== Records shown

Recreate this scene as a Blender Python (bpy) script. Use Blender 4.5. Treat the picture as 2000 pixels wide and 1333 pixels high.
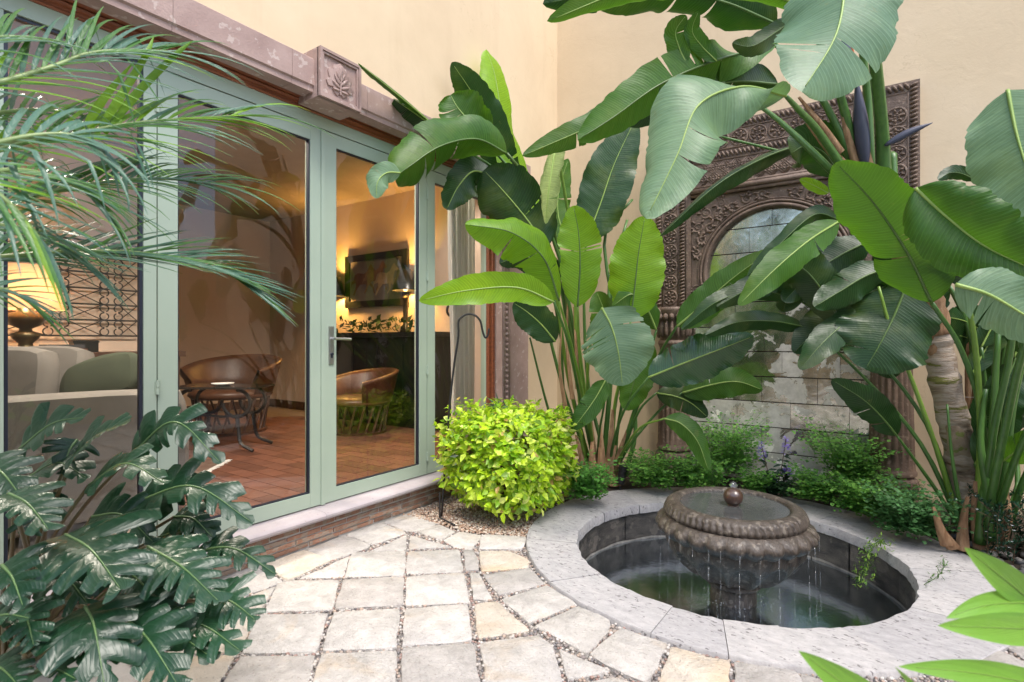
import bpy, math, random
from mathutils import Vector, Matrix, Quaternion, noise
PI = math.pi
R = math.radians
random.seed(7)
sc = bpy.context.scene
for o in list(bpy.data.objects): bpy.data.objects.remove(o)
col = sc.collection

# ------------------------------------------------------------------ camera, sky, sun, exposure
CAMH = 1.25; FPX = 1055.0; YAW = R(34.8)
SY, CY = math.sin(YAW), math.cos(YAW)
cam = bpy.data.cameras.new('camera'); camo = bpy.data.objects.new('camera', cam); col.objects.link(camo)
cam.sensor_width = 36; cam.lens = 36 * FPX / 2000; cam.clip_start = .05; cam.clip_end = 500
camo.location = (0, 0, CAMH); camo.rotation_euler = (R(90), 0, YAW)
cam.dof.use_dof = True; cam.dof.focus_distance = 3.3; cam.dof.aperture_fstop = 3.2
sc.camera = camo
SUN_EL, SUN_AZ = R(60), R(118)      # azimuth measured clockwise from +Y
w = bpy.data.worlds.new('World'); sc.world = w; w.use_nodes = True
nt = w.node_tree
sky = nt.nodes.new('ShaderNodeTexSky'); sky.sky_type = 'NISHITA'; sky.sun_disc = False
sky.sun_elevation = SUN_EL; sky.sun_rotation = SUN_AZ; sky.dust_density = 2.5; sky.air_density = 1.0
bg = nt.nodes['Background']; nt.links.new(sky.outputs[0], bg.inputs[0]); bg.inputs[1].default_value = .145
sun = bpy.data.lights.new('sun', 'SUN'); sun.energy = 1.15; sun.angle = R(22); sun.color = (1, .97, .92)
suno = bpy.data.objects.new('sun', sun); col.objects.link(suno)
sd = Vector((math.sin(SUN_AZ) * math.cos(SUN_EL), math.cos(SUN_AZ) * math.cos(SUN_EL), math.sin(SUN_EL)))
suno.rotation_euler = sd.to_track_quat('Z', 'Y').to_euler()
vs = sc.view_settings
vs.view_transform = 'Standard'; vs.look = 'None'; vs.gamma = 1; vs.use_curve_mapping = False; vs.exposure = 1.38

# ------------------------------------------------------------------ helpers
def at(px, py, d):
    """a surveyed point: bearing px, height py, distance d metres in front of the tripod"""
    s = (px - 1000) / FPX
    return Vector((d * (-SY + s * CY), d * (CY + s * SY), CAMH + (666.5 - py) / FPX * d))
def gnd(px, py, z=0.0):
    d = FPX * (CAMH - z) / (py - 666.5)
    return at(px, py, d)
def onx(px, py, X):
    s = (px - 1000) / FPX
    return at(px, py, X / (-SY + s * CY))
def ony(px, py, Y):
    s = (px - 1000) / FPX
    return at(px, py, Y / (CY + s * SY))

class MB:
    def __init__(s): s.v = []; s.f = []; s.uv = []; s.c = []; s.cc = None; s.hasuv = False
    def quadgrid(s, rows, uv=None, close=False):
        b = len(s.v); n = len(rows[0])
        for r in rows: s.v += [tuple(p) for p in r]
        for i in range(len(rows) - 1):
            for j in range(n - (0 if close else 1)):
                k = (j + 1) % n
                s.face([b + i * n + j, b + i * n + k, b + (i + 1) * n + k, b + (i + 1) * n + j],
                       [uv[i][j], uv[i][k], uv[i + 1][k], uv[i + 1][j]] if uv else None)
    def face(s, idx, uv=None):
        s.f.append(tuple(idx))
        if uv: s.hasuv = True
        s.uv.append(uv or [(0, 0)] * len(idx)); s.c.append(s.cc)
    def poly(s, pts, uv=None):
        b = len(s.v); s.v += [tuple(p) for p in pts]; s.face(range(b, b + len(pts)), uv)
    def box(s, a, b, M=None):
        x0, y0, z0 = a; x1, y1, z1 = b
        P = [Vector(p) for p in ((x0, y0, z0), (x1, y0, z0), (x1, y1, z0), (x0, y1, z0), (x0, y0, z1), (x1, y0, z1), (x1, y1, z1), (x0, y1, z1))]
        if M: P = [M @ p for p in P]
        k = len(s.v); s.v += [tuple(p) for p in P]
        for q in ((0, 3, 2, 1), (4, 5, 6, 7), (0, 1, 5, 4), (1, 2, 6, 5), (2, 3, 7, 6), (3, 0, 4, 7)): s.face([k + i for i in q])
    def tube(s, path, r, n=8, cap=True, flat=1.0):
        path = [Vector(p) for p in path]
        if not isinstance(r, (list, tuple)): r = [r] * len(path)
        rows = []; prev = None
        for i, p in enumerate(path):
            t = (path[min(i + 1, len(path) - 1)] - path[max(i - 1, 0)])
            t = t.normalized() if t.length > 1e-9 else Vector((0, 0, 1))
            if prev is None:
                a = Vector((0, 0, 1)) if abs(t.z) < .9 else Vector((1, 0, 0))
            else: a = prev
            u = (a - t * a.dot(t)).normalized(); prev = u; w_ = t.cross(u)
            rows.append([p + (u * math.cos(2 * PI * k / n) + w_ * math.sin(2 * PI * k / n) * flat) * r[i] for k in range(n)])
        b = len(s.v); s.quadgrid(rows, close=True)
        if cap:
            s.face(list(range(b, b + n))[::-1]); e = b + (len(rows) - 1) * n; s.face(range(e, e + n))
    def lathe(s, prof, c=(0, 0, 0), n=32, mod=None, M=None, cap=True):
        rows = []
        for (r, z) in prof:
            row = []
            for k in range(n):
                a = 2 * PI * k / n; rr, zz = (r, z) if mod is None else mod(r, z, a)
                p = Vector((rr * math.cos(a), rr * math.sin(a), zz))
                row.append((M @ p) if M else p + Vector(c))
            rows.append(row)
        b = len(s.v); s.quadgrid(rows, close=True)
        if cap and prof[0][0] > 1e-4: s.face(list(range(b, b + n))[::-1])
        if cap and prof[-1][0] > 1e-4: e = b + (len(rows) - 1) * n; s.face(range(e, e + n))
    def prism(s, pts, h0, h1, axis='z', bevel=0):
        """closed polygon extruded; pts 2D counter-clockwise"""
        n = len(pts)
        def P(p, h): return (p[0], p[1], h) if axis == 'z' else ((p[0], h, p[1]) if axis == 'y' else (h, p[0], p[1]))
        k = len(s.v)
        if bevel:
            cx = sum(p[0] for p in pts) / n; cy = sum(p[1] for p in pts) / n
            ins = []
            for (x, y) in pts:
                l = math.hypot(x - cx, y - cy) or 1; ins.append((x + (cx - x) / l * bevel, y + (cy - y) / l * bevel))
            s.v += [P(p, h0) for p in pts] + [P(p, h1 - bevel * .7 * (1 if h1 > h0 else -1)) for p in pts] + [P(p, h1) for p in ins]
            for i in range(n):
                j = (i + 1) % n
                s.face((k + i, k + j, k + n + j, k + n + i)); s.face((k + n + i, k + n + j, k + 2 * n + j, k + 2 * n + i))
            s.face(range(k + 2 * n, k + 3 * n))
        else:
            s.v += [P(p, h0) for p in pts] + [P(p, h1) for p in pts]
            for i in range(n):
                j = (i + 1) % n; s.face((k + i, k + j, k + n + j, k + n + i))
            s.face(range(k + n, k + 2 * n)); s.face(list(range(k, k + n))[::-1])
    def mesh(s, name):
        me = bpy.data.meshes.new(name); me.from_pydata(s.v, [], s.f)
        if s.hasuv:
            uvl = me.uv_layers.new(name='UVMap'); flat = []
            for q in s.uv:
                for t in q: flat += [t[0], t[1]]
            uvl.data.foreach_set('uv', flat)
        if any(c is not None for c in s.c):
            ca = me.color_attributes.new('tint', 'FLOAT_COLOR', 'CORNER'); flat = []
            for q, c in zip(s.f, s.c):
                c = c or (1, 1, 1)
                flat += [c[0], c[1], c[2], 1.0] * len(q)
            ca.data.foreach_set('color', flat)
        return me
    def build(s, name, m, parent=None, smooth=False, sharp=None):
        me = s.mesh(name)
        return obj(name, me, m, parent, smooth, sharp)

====
== Records shown

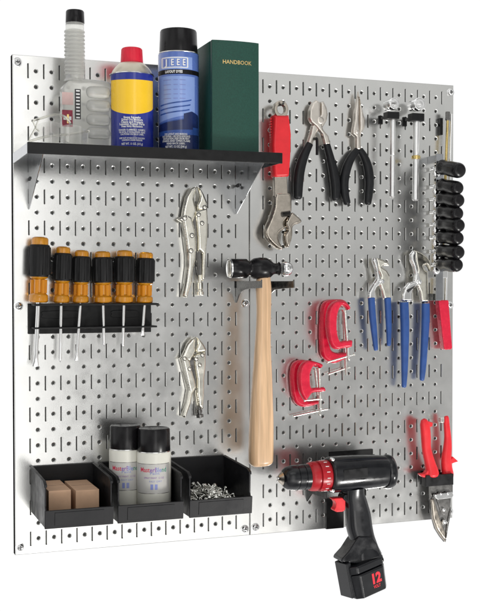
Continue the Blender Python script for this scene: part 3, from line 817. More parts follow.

====
== Records shown

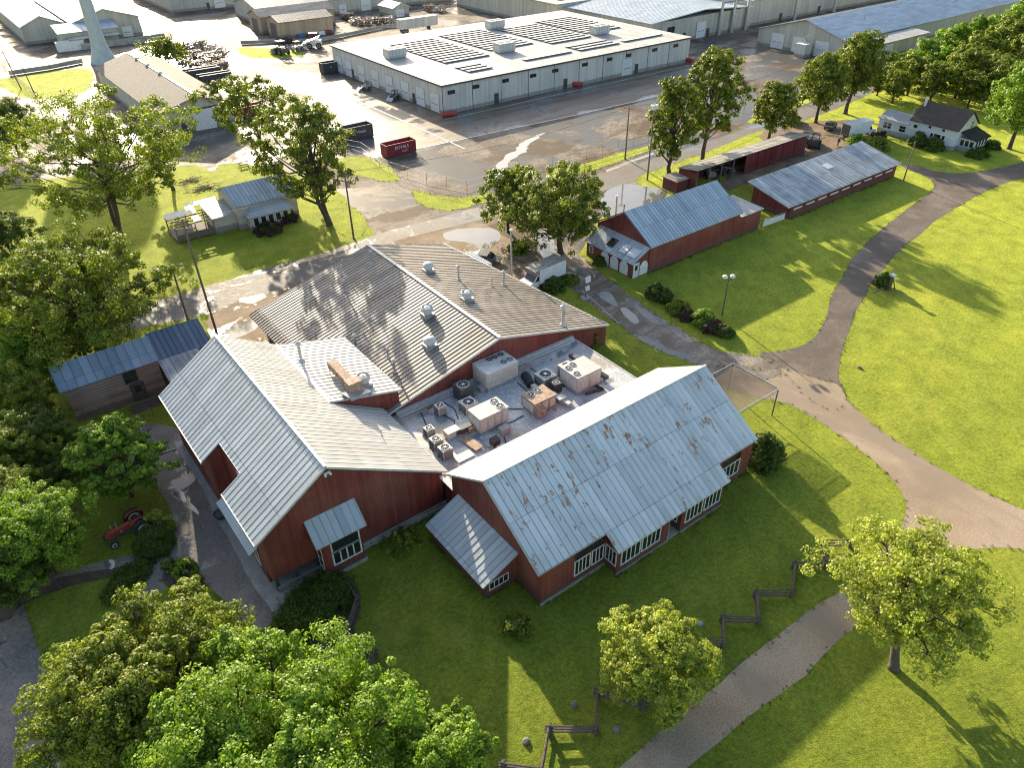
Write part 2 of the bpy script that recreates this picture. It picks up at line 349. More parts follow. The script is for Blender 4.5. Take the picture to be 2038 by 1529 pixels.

====

_Brief_
Above this task is a listing with pictures in it. Retype only the lines from the one containing "Recreate this scene" through the one containing "vs.view_transform = 'Standard';", both included, and not the pictures.

_Expected answer_
Recreate this scene as a Blender Python (bpy) script. Use Blender 4.5. Treat the picture as 2000 pixels wide and 1333 pixels high.
import bpy, math, random
from mathutils import Vector, Matrix, Quaternion, noise
PI = math.pi
R = math.radians
random.seed(7)
sc = bpy.context.scene
for o in list(bpy.data.objects): bpy.data.objects.remove(o)
col = sc.collection

# ------------------------------------------------------------------ camera, sky, sun, exposure
CAMH = 1.25; FPX = 1055.0; YAW = R(34.8)
SY, CY = math.sin(YAW), math.cos(YAW)
cam = bpy.data.cameras.new('camera'); camo = bpy.data.objects.new('camera', cam); col.objects.link(camo)
cam.sensor_width = 36; cam.lens = 36 * FPX / 2000; cam.clip_start = .05; cam.clip_end = 500
camo.location = (0, 0, CAMH); camo.rotation_euler = (R(90), 0, YAW)
cam.dof.use_dof = True; cam.dof.focus_distance = 3.3; cam.dof.aperture_fstop = 3.2
sc.camera = camo
SUN_EL, SUN_AZ = R(60), R(118)      # azimuth measured clockwise from +Y
w = bpy.data.worlds.new('World'); sc.world = w; w.use_nodes = True
nt = w.node_tree
sky = nt.nodes.new('ShaderNodeTexSky'); sky.sky_type = 'NISHITA'; sky.sun_disc = False
sky.sun_elevation = SUN_EL; sky.sun_rotation = SUN_AZ; sky.dust_density = 2.5; sky.air_density = 1.0
bg = nt.nodes['Background']; nt.links.new(sky.outputs[0], bg.inputs[0]); bg.inputs[1].default_value = .145
sun = bpy.data.lights.new('sun', 'SUN'); sun.energy = 1.15; sun.angle = R(22); sun.color = (1, .97, .92)
suno = bpy.data.objects.new('sun', sun); col.objects.link(suno)
sd = Vector((math.sin(SUN_AZ) * math.cos(SUN_EL), math.cos(SUN_AZ) * math.cos(SUN_EL), math.sin(SUN_EL)))
suno.rotation_euler = sd.to_track_quat('Z', 'Y').to_euler()
vs = sc.view_settings
vs.view_transform = 'Standard'; vs.look = 'None'; vs.gamma = 1; vs.use_curve_mapping = False; vs.exposure = 1.38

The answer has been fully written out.